On Tuesday, August 16, 2005, another important change in the redevelopment process of Town Center will be decided by the City Council/Redevelopment Agency.

In the Executive Directors Report released on Thursday, August 11, 2005, the staff is recommending that the Yorba Linda Redevelopment Agency/City Council, approve the First Amendment to the ENA (Exclusive Negotiating Agreement) with OTYLP (Old Town Yorba Linda Partners, LLC). (Report Link )

According to the report: "One of the key provisions of the ENA is the requirement for the developer to submit, and for the Agency to approve, a conceptual development plan upon which all subsequent feasibility studies (engineering, traffic and parking, marketing, financial, etc.) would be based."
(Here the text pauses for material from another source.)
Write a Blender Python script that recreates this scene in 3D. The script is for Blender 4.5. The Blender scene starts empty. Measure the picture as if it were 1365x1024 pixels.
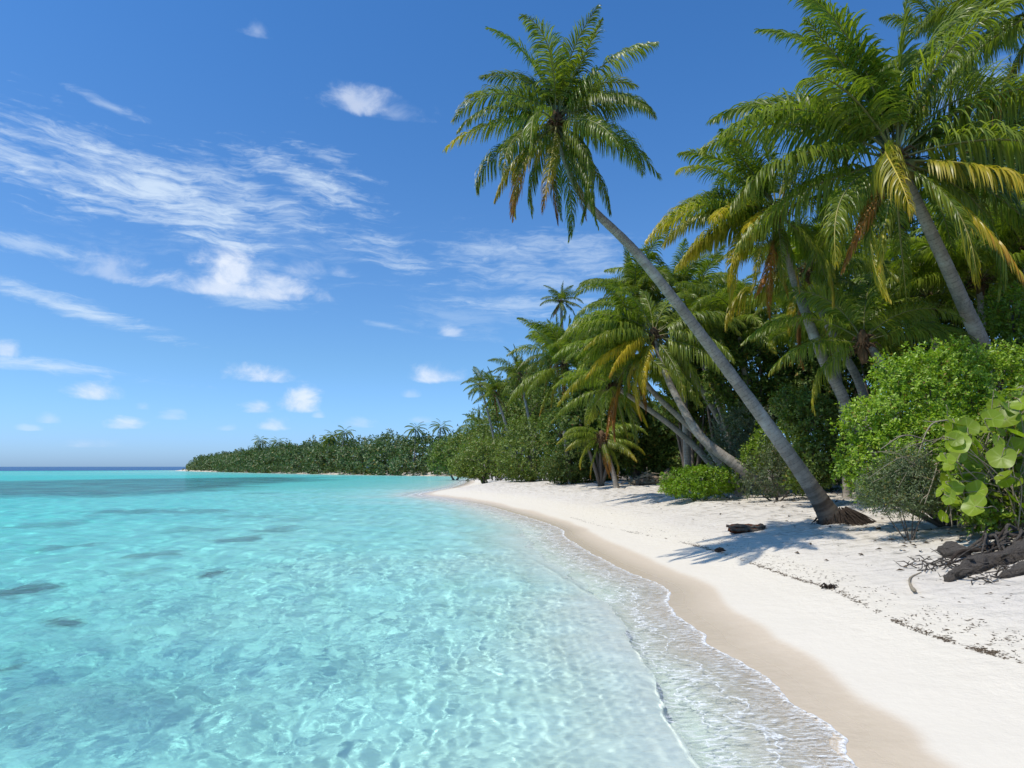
import bpy, math, random
import numpy as np
from mathutils import Vector, Matrix

# ---------------------------------------------------------------- camera, sky, sun, exposure
sc = bpy.context.scene
COL = sc.collection
R = math.radians
W0, H0, FPX = 1365.0, 1024.0, 910.0           # photograph's pixel frame, used only to survey distances
CAM_H = 1.9
PITCH = math.atan((622.0 - 512.0) / FPX)
cam_d = bpy.data.cameras.new('camera')
cam = bpy.data.objects.new('camera', cam_d)
COL.objects.link(cam)
cam.location = (0, 0, CAM_H)
cam.rotation_euler = (math.pi / 2 + PITCH, 0, 0)
cam_d.sensor_width = 36.0
cam_d.lens = 36.0 * FPX / W0
cam_d.clip_start = 0.05
cam_d.clip_end = 20000.0
sc.camera = cam
sc.view_settings.view_transform = 'Standard'
sc.view_settings.look = 'None'
sc.view_settings.exposure = 0.12
sc.view_settings.gamma = 1.0
sc.cycles.max_bounces = 10
sc.cycles.diffuse_bounces = 3
sc.cycles.glossy_bounces = 3
sc.cycles.transmission_bounces = 5
sc.cycles.transparent_max_bounces = 12
sc.cycles.caustics_reflective = False
sc.cycles.caustics_refractive = True
sc.cycles.sample_clamp_indirect = 4.0
sc.cycles.sample_clamp_direct = 12.0

SUN_EL, SUN_AZ = R(59.0), R(-115.0)           # azimuth from +Y, clockwise; the sun stands over the lagoon
SUN_DIR = Vector((math.sin(SUN_AZ) * math.cos(SUN_EL), math.cos(SUN_AZ) * math.cos(SUN_EL), math.sin(SUN_EL)))
sun_d = bpy.data.lights.new('sun', 'SUN')
sun_d.energy = 4.3
sun_d.angle = R(0.53)
sun_d.color = (1.0, 0.94, 0.84)
sun_d.cycles.is_caustics_light = True
sun = bpy.data.objects.new('sun', sun_d)
COL.objects.link(sun)
sun.rotation_euler = SUN_DIR.to_track_quat('Z', 'Y').to_euler()
sun.location = (0, 0, 60)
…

But the staff is proposing to collapse the various remaining ENA performance milestones (financial feasibility, entitlement plan, project schedule) into the final development proposal due date of December 2, 2005.

The report goes on to state that: "Staff is confident that since OTYLP must submit an acceptable development proposal by December 2nd, the information and data covered under these due diligence milestones will be thoroughly studied and shared with Agency staff with sufficient time to make any necessary changes."

As an alternative: "If the Agency wishes to maintain dates-certain for the various performance milestones, the final development proposal due date of December 2, 2005 may need to be extended."

So, what's the rush?

  • Should the agency take the chance that developer might not share all of the information and data with the agency staff so they have sufficient time to make any necessary changes?

  • Should the public be left out of the process by eliminating the performance milestones that were established back in January 2005?

  • Why not wait for the completion the environmental assessment to identify conditions that might affect development as was originally proposed?

  • Why not evaluate the developers financial feasibility plan, which will show there is a market for planned residences and retail space as was originally proposed?

  • Why not see a proposed project schedule, which will include timelines for everything from grading streets to renting store spaces as was originally proposed?

These are questions that require answers by the City Council/Redevelopment Agency.